● **Material**

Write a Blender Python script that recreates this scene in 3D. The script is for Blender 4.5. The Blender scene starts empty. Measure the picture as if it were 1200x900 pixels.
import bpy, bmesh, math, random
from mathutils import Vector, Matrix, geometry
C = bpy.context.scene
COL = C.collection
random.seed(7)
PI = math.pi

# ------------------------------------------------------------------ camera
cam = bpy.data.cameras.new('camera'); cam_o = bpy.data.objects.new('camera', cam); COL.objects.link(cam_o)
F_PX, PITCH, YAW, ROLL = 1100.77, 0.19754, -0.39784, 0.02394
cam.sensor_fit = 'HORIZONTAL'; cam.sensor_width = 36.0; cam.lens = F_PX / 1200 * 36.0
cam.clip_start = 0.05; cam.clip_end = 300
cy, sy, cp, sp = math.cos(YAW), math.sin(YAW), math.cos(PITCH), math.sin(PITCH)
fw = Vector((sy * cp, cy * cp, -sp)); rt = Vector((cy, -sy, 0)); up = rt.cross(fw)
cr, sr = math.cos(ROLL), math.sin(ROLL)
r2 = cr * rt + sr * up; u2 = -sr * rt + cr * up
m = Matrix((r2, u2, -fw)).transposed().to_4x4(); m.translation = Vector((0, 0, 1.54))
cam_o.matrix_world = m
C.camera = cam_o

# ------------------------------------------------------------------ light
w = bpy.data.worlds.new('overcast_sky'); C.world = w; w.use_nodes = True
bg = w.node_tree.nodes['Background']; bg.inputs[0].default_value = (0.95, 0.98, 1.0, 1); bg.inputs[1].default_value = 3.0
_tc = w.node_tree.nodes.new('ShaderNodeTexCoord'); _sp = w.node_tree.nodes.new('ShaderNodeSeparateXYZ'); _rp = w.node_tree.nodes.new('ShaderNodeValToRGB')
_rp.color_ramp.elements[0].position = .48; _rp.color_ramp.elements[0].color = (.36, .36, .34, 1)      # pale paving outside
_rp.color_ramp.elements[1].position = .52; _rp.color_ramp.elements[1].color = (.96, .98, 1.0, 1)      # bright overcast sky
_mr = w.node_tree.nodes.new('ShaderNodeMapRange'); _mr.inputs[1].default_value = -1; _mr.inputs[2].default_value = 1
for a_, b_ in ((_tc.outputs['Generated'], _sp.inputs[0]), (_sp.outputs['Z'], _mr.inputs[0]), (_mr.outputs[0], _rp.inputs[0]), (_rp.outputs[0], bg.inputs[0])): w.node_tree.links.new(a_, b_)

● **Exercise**
Restate, word for word and with nothing added, the lines from the first line of the listing through the one where "PI = math.pi" stands.

● **Output**
Write a Blender Python script that recreates this scene in 3D. The script is for Blender 4.5. The Blender scene starts empty. Measure the picture as if it were 1200x900 pixels.
import bpy, bmesh, math, random
from mathutils import Vector, Matrix, geometry
C = bpy.context.scene
COL = C.collection
random.seed(7)
PI = math.pi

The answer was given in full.